--- DATA PROVIDED ---
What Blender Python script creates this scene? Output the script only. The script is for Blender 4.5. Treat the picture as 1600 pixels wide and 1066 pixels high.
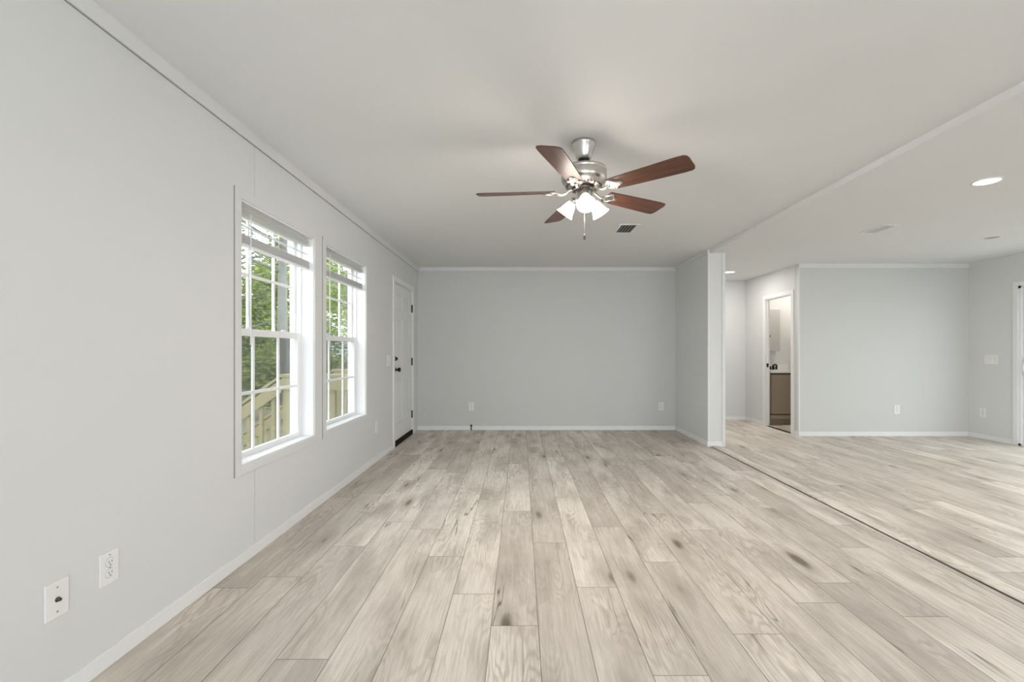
import bpy, bmesh, math, random
from mathutils import Vector, Matrix
for o in list(bpy.data.objects):
    bpy.data.objects.remove(o)
S = bpy.context.scene
C = S.collection
PI = math.pi
random.seed(7)

# ------------------------------------------------------------------ camera
cam_d = bpy.data.cameras.new('camera')
cam_d.sensor_width = 36.0
cam_d.lens = 15.75
cam_d.shift_x = -14 / 1600
cam_d.shift_y = 16 / 1600
cam_d.clip_start = 0.05
cam_d.clip_end = 300
cam = bpy.data.objects.new('camera', cam_d)
C.objects.link(cam)
cam.location = (0, 0, 1.2)
cam.rotation_euler = (PI / 2, 0, 0)
S.camera = cam

# ------------------------------------------------------------------ world: bright overcast sky
W = bpy.data.worlds.new('overcast_sky')
S.world = W
W.use_nodes = True
bg = W.node_tree.nodes['Background']
bg.inputs['Color'].default_value = (0.90, 0.96, 1.0, 1)
bg.inputs['Strength'].default_value = 7.8

S.view_settings.view_transform = 'Standard'
S.view_settings.look = 'None'
S.view_settings.gamma = 1.0
S.view_settings.use_curve_mapping = False
S.view_settings.exposure = -0.16

def lamp(name, kind, loc, energy, color, rot=(0, 0, 0), size=None, size_y=None, parent=None, spread=None):
    l = bpy.data.lights.new(name, kind)
    l.energy = energy
    l.color = color
    if kind == 'AREA':
        if size_y:
            l.shape = 'RECTANGLE'; l.size = size; l.size_y = size_y
        else:
            l.shape = 'DISK'; l.size = size
        if spread: l.spread = spread
    elif kind == 'SPOT':
        l.spot_size = math.radians(165); l.spot_blend = 0.9; l.shadow_soft_size = size or 0.03
    elif kind == 'POINT':
        l.shadow_soft_size = size or 0.03
    o = bpy.data.objects.new(name, l)
    C.objects.link(o)
    o.location = loc
    o.rotation_euler = rot
    if parent: o.parent = parent
    return o

DAY = (0.88, 0.95, 1.0)
WARM = (1.0, 0.915, 0.84)
NEUT = (1.0, 0.97, 0.94)
# added fill lamps behind the camera, standing in for daylight through rear openings
lamp('rear_fill_left', 'AREA', (0.3, -3.16, 1.35), 55, DAY, (PI / 2, 0, 0), 2.4, 1.5)
lamp('rear_fill_right', 'AREA', (4.5, -3.16, 1.35), 18, DAY, (PI / 2, 0, 0), 1.8, 1.4)
# sky portals: no light of their own, they only guide sampling of the sky through the real openings
for px, py, pz_, rx, sz in ((-1.86, 2.957, 1.3, -PI / 2, 0.9), (-1.86, 4.07, 1.3, -PI / 2, 0.95), (6.52, 4.80, 1.05, PI / 2, 1.9)):
    pl = lamp('sky_portal', 'AREA', (px, py, pz_), 1, DAY, (0, rx, 0), 1.55 if px < 0 else 2.0, sz)
    pl.data.cycles.is_portal = True

# ------------------------------------------------------------------ materials
M = {}
def nodes(m):
    m.use_nodes = True
    nt = m.node_tree
    return nt, nt.nodes, nt.links, nt.nodes['Principled BSDF']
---
YOUR INSTRUCTIONS - Repeat the material above in full and unchanged, minus its images.

SOLUTION -
What Blender Python script creates this scene? Output the script only. The script is for Blender 4.5. Treat the picture as 1600 pixels wide and 1066 pixels high.
import bpy, bmesh, math, random
from mathutils import Vector, Matrix
for o in list(bpy.data.objects):
    bpy.data.objects.remove(o)
S = bpy.context.scene
C = S.collection
PI = math.pi
random.seed(7)

# ------------------------------------------------------------------ camera
cam_d = bpy.data.cameras.new('camera')
cam_d.sensor_width = 36.0
cam_d.lens = 15.75
cam_d.shift_x = -14 / 1600
cam_d.shift_y = 16 / 1600
cam_d.clip_start = 0.05
cam_d.clip_end = 300
cam = bpy.data.objects.new('camera', cam_d)
C.objects.link(cam)
cam.location = (0, 0, 1.2)
cam.rotation_euler = (PI / 2, 0, 0)
S.camera = cam

# ------------------------------------------------------------------ world: bright overcast sky
W = bpy.data.worlds.new('overcast_sky')
S.world = W
W.use_nodes = True
bg = W.node_tree.nodes['Background']
bg.inputs['Color'].default_value = (0.90, 0.96, 1.0, 1)
bg.inputs['Strength'].default_value = 7.8

S.view_settings.view_transform = 'Standard'
S.view_settings.look = 'None'
S.view_settings.gamma = 1.0
S.view_settings.use_curve_mapping = False
S.view_settings.exposure = -0.16

def lamp(name, kind, loc, energy, color, rot=(0, 0, 0), size=None, size_y=None, parent=None, spread=None):
    l = bpy.data.lights.new(name, kind)
    l.energy = energy
    l.color = color
    if kind == 'AREA':
        if size_y:
            l.shape = 'RECTANGLE'; l.size = size; l.size_y = size_y
        else:
            l.shape = 'DISK'; l.size = size
        if spread: l.spread = spread
    elif kind == 'SPOT':
        l.spot_size = math.radians(165); l.spot_blend = 0.9; l.shadow_soft_size = size or 0.03
    elif kind == 'POINT':
        l.shadow_soft_size = size or 0.03
    o = bpy.data.objects.new(name, l)
    C.objects.link(o)
    o.location = loc
    o.rotation_euler = rot
    if parent: o.parent = parent
    return o

DAY = (0.88, 0.95, 1.0)
WARM = (1.0, 0.915, 0.84)
NEUT = (1.0, 0.97, 0.94)
# added fill lamps behind the camera, standing in for daylight through rear openings
lamp('rear_fill_left', 'AREA', (0.3, -3.16, 1.35), 55, DAY, (PI / 2, 0, 0), 2.4, 1.5)
lamp('rear_fill_right', 'AREA', (4.5, -3.16, 1.35), 18, DAY, (PI / 2, 0, 0), 1.8, 1.4)
# sky portals: no light of their own, they only guide sampling of the sky through the real openings
for px, py, pz_, rx, sz in ((-1.86, 2.957, 1.3, -PI / 2, 0.9), (-1.86, 4.07, 1.3, -PI / 2, 0.95), (6.52, 4.80, 1.05, PI / 2, 1.9)):
    pl = lamp('sky_portal', 'AREA', (px, py, pz_), 1, DAY, (0, rx, 0), 1.55 if px < 0 else 2.0, sz)
    pl.data.cycles.is_portal = True

# ------------------------------------------------------------------ materials
M = {}
def nodes(m):
    m.use_nodes = True
    nt = m.node_tree
    return nt, nt.nodes, nt.links, nt.nodes['Principled BSDF']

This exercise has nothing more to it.